Enfin, il peut y avoir, soigneusement et pudiquement non-évoqué, quelques soupçons sur les réels coupables du massacre du col MH17, générant l’envie de se désolidariser des ceux qui l’ont perpétré et qui ont confisqué les bandes d’enregistrements de la tour de contrôle de Kiev.
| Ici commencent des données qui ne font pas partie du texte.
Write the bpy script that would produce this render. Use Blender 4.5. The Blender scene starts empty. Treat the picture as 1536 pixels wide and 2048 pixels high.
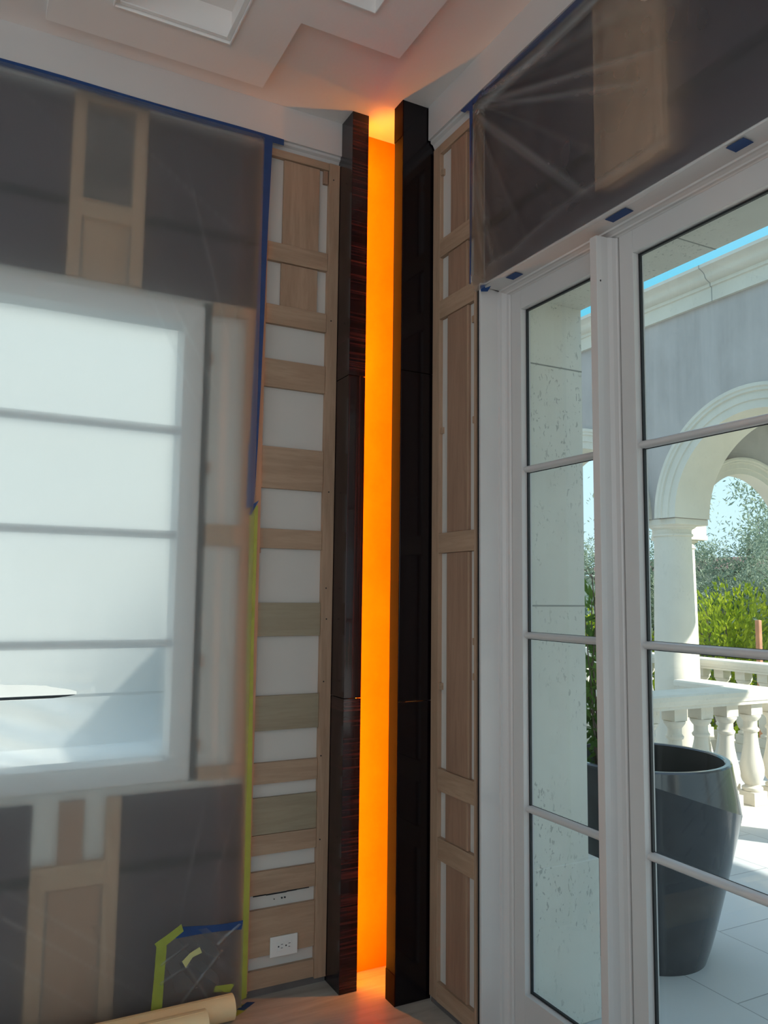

Sur ce point-là des rumeurs ont accusé des sbires de Yatseniuk.


Dans une exemplaire synchronisation de son élan vital pour un maximum d’autodestruction, la succursale Union européenne (UE) du bloc américaniste-occidentaliste votait le soir même de nouvelles représailles contre la Russie et son incarnation archi-maléfique.

L’UE tenait à ne pas manquer cette occasion de contribuer au grand fracassement de sa représentation unitaire, pourtant déjà bien ébréchée par la recomposition erratique de ses Conseils, de sa Commission et de son Parlement.

Comme déjà relevé, ce vote a confirmé une « dés-Union » de l’UE en trois blocs :

1- les Anglais, les Scandinaves et les ex-pays de l’Est inféodés ou hypnotisés par l’Otan,

2- l’Europe du Sud des cigales détruites par la Troïka, augmenté de l’Autriche signataire du projet de gazoduc South Stream,

3- le club des modérés qualifiés d’hésitants, mais que l’on peut penser plutôt tout à fait fourbes, donc plus rationnels, à savoir l’Allemagne et la France, plus la Roumanie.


Cette évolution semble conduire inexorablement à une implosion du bloc américaniste-occidentaliste , assez semblable finalement au processus de glaciation de l’ère Brejnev ou à sa copie en France des politiques du « ni-ni » de Mitterrand, ou du « rien-rien » de Chirac, avec leurs avatars Sarkozy et Hollande.